Troisième proposition : mettre sur un comité de l’Autorité, de la Chambre et de l’industrie pour étudier les différents éléments pour alléger le fardeau règlementaire.
Une règlementation actuelle trop lourde
Selon Mme Raic, la règlementation actuelle est trop lourde, mais il y a aussi des manques. Notamment en ce qui concerne la distribution par Internet, qui n’y existe tout simplement pas.
« On pourrait plutôt énoncer des principes généraux dans la loi. Le gouvernement ne serait pas obligé de tout refaire aussitôt qu’il y a un changement quelconque. Le cadre général, c’est la loi. Avoir un cadre plus souple pour faire face aux nouvelles réalités qui se présentent nous semble une avenue intéressante. C’est un gros chantier, mais puisque nous sommes en mode révision de la loi, ça pourrait être le bon moment pour le faire. Ça permettrait d’agir de façon plus proactive et innovante », dit la PDG de la Chambre.
L’OAR a aussi voulu contrecarrer l’argument du gouvernement prétextant qu’il n’y avait pas d’OAR similaire au Québec ailleurs dans le Canada, où l’encadrement est jugé moins lourd. La Chambre, à la fin de son mémoire, a produit un tableau répertoriant l’encadrement des professionnels d’assurance de dommages dans chaque province.
« Il n’y a peut-être pas d’ordres professionnels dans les autres provinces, mais elles ont toutes quelque chose qui y ressemble. C’est ce qu’on a voulu démontrer », dit Mme Raic.

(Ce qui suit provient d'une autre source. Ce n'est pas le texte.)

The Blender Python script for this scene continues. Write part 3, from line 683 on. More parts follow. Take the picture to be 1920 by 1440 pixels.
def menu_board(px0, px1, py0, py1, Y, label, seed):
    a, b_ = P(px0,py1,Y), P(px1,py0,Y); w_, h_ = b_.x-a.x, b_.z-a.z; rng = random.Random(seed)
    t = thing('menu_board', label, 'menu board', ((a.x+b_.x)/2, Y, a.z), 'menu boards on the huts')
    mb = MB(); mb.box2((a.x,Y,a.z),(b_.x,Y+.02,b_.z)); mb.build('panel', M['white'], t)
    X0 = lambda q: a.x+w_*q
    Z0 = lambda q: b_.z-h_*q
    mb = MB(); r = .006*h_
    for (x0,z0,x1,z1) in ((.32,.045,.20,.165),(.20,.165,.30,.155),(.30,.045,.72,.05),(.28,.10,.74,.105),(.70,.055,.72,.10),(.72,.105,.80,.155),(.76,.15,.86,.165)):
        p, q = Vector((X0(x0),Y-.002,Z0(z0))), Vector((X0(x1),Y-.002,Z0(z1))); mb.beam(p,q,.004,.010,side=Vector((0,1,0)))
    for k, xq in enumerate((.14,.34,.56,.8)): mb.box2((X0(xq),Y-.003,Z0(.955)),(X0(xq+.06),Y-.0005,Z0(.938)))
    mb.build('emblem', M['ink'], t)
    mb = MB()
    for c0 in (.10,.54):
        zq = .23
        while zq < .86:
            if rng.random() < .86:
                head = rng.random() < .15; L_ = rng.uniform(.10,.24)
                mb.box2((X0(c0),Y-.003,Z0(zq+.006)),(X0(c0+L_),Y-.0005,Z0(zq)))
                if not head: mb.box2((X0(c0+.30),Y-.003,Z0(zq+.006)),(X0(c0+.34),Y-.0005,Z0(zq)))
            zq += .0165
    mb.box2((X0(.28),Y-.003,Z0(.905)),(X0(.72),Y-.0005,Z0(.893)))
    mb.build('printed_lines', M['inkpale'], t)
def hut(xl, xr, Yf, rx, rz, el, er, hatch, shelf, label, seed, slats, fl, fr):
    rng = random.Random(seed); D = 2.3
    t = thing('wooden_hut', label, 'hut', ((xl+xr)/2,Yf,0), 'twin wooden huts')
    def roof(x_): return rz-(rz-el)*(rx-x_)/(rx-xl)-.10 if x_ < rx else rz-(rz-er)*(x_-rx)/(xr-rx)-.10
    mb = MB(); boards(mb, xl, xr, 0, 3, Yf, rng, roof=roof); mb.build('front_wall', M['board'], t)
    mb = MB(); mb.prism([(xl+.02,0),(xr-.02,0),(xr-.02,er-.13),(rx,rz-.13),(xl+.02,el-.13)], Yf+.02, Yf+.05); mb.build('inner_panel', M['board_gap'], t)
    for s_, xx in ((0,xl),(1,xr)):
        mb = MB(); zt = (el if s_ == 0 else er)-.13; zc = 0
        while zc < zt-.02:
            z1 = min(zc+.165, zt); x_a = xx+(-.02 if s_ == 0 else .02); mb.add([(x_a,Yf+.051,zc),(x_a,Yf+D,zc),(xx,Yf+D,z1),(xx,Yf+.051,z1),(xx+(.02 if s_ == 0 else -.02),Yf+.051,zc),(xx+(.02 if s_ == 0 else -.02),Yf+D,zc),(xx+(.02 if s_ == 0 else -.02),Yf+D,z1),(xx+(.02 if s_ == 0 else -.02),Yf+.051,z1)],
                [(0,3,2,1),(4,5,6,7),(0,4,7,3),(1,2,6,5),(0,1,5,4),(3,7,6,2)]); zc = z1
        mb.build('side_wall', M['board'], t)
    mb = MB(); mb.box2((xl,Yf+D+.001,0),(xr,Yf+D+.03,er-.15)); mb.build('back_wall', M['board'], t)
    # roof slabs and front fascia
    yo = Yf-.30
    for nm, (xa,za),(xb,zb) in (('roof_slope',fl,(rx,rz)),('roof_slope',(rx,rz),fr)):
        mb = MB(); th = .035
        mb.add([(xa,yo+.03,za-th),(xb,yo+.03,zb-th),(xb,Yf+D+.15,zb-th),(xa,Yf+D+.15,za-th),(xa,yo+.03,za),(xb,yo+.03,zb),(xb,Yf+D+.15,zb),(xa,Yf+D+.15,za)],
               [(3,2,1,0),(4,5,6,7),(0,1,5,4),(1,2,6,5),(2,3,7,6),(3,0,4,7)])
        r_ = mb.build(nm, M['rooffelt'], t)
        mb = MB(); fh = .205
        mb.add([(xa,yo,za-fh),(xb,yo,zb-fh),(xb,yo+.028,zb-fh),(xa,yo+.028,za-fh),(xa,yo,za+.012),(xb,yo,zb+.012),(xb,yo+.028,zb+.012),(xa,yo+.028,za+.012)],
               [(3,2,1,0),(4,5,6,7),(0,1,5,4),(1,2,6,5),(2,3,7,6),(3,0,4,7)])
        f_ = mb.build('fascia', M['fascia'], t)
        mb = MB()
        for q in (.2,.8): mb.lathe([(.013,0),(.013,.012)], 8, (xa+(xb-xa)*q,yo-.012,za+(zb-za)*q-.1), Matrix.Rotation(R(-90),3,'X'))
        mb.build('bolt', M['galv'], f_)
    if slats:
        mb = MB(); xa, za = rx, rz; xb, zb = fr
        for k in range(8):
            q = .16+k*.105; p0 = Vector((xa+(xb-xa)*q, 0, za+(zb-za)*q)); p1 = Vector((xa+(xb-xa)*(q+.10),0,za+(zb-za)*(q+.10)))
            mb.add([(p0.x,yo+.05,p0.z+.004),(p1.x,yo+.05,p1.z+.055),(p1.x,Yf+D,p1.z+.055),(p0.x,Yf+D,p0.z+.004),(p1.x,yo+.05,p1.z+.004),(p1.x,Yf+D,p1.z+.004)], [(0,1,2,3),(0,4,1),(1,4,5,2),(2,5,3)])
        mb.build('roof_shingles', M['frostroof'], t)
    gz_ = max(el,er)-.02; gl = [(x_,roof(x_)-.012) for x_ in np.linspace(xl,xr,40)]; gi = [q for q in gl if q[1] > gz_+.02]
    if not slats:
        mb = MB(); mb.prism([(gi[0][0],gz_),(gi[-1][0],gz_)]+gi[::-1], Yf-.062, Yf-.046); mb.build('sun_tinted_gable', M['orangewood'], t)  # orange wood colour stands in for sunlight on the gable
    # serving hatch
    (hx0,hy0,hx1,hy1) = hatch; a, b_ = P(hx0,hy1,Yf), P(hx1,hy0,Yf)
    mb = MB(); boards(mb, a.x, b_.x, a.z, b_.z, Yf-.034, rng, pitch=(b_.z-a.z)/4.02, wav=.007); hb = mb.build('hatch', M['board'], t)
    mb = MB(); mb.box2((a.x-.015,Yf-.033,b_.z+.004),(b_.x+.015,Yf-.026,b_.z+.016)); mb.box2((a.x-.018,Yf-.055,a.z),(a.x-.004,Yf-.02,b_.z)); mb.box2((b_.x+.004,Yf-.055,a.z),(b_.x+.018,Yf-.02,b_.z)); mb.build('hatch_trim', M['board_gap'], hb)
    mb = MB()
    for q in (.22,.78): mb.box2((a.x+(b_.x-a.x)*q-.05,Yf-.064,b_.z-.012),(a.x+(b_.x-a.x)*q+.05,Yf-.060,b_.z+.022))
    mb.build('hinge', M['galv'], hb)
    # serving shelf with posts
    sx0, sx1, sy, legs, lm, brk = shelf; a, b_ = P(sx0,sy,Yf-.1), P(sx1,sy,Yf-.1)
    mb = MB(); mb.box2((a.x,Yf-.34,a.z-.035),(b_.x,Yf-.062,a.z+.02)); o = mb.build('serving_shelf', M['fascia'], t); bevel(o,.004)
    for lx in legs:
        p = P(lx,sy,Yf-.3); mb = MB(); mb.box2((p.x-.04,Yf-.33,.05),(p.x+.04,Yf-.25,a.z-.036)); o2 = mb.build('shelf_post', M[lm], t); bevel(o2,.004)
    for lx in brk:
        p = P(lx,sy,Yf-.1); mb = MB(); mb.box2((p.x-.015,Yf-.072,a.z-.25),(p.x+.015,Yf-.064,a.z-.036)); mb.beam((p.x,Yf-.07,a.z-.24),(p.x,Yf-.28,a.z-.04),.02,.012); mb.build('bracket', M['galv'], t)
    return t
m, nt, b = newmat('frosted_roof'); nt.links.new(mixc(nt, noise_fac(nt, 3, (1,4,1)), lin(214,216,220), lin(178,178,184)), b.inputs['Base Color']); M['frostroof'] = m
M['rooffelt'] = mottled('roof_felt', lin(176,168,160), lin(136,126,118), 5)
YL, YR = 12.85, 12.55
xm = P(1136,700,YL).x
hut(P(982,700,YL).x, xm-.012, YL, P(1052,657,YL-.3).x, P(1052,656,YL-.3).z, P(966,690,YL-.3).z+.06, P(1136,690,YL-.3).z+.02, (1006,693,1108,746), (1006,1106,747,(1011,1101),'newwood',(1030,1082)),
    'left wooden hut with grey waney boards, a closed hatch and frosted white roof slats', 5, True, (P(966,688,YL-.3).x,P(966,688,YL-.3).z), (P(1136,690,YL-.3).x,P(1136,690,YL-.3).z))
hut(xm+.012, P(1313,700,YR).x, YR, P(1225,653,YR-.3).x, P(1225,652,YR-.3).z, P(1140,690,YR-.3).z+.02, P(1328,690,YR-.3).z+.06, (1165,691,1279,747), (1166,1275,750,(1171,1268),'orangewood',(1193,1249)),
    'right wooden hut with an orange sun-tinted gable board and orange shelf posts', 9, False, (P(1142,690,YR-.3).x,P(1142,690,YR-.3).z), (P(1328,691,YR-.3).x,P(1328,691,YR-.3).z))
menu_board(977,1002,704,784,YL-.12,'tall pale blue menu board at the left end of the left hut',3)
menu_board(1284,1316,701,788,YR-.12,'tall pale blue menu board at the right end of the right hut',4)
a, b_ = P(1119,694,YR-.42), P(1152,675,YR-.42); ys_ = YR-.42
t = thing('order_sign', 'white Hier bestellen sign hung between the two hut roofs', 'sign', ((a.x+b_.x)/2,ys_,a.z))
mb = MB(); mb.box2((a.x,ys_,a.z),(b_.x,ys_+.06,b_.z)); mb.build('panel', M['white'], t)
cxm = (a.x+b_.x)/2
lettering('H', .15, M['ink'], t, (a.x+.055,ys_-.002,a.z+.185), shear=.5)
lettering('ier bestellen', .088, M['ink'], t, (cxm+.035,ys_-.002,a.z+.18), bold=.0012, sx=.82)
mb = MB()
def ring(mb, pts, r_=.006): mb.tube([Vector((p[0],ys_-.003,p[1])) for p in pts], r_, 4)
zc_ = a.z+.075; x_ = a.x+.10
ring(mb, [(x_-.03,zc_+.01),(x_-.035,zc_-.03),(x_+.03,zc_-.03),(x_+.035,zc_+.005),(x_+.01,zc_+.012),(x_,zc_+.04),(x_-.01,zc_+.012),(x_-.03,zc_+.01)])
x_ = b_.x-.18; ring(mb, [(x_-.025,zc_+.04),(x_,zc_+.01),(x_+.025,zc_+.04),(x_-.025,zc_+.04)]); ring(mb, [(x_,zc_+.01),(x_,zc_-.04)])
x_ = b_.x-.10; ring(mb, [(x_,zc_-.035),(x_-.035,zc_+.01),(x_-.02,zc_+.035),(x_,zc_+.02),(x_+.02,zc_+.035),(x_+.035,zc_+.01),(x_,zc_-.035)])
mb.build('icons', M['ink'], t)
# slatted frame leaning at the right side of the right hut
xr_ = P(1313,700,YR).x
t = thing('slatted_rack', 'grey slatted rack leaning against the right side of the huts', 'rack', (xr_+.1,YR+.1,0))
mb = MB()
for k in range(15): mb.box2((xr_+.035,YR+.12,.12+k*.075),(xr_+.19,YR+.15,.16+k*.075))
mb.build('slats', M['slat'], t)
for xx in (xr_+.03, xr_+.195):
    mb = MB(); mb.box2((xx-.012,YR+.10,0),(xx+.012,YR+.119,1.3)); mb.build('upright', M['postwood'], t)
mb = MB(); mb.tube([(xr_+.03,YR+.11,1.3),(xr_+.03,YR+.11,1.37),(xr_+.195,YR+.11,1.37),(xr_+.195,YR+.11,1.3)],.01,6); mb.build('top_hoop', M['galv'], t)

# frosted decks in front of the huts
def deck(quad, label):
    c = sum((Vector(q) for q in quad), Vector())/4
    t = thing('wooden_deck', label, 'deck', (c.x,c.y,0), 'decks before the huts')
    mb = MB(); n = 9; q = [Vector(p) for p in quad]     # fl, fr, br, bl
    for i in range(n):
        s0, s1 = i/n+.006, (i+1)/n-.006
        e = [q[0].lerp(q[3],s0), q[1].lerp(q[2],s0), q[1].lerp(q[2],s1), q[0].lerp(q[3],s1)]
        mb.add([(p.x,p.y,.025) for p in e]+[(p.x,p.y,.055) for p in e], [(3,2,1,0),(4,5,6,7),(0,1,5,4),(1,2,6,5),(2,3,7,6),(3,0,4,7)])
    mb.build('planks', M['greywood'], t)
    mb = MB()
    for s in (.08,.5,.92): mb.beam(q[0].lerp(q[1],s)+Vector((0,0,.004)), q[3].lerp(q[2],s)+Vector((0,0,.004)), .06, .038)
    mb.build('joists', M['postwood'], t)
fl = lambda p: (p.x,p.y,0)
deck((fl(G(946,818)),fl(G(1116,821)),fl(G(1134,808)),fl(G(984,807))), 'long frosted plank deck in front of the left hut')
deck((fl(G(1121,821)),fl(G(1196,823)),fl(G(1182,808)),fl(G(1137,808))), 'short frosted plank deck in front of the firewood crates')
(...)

Quant au double encadrement, il s’agit d’un mythe selon la PDG de la Chambre. « L’Autorité est l’organisme règlementaire qui a tous les pouvoirs, mais elle peut confier des mandats à des OAR ayant une spécialité dans leur domaine. Il n’y a pas de dédoublement », dit-elle.
La Chambre a analysé la question. Elle indique dans son mémoire que depuis la création du comité de discipline en 2000, 342 représentants certifiés ont été disciplinés. Depuis la création du Bureau de décision et de révision en 2004, 20 dossiers concernant l’assurance de dommages ont été traités pour des manquements relatifs aux activités du cabinet. Dans six de ces dossiers, des certifiés ont été disciplinés par le comité de discipline de la Chambre pour des manquements à leur code de déontologie.
« S’il y a eu des recoupements, ce n’est pas une norme, mais une exception. Il y a deux organismes, mais on ne se pile pas sur les pieds », dit Mme Raic.